O ponto alto da agenda dos governos locais durante a Rio+20, porém, aconteceu no dia 21, quinta-feira, chamado de “Dia da Liderança das Cidades” (Cities Leadership Day). Vários painéis contaram com a participação de personalidades como a Ministra Ideli Salvatti, Cristiane Filgueires, Secretária Executiva da Convenção do Clima (UNFCCC), do Banco Mundial, Lasse Gustavsson, Diretor Executivo do WWF Mundial, além de diversos prefeitos de várias partes do mundo. Dentre os vários painéis, o mais concorrido foi o da tarde, chamado “Declaração: Liderança pela Sustentabilidade para o Mundo Urbano 2030” (Statement: Sustainability leadership for the urban world 2030), do qual participaram o Secretário Geral da ONU, Ban Ki Moon, os prefeitos de Belo Horizonte, Marcio Lacerda, da Cidade do México, Marcelo Ebrard, e de Durban (África do Sul), James Nxumalo, o Secretário Estadual do Meio Ambiente do Rio de Janeiro Carlos Minc, o diretor do Habitat, Joan Clos e, pelo ICLEI, o presidente do Conselho David Cadman e o Secretário Geral, Konrad Otto-Zimmermann (Por sinal, nenhuma mulher aqui, infelizmente...  e olha que eu sei do cuidado do ICLEI em garantir equilíbrio de gênero em tudo! Vai saber o que houve desta vez).
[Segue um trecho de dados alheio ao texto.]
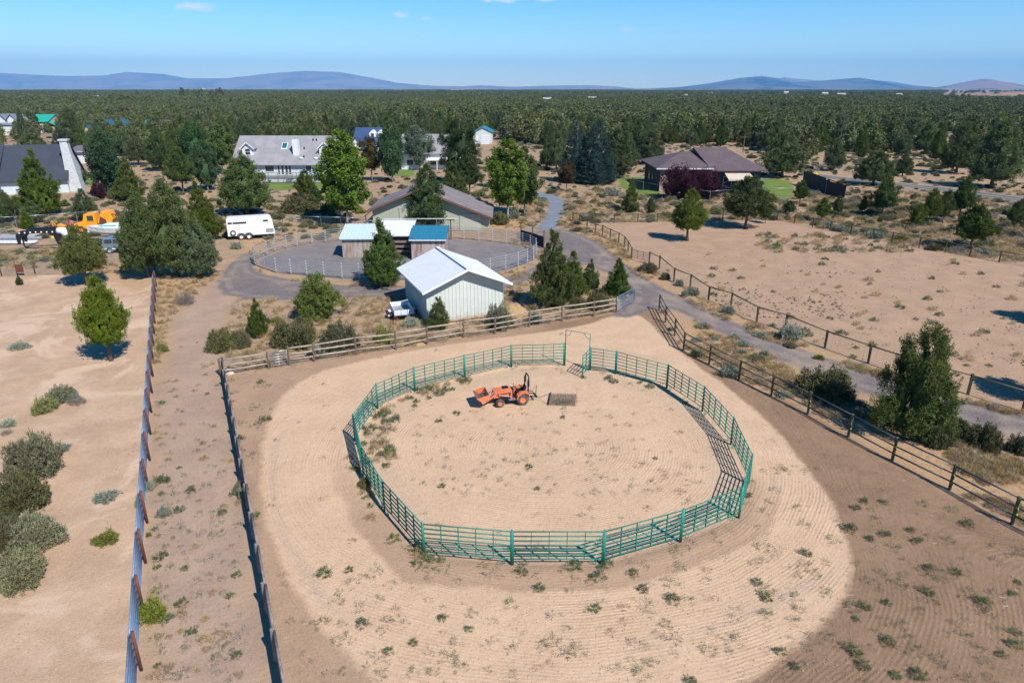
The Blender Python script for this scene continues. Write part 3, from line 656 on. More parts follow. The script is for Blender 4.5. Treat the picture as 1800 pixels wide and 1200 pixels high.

Na sexta-feira, dia 22 de junho, encerraram-se as atividades oficiais da Rio+20 e, na Prefeitura Global, as cidades puderam participar de debates e oficinas mais técnicos, sobre planejamento urbano integrado, economia urbana verde e liderança das cidades na promoção do desenvolvimento sustentável. As discussões resultaram em um documento de recomendações aos governos nacionais encaminhado ao Secretariado da Rio+20 e que será disseminado nas redes internacionais.

Agora, para os governos nacionais, é esperar para ver, mas para as cidades, é mais “mãos à obra”.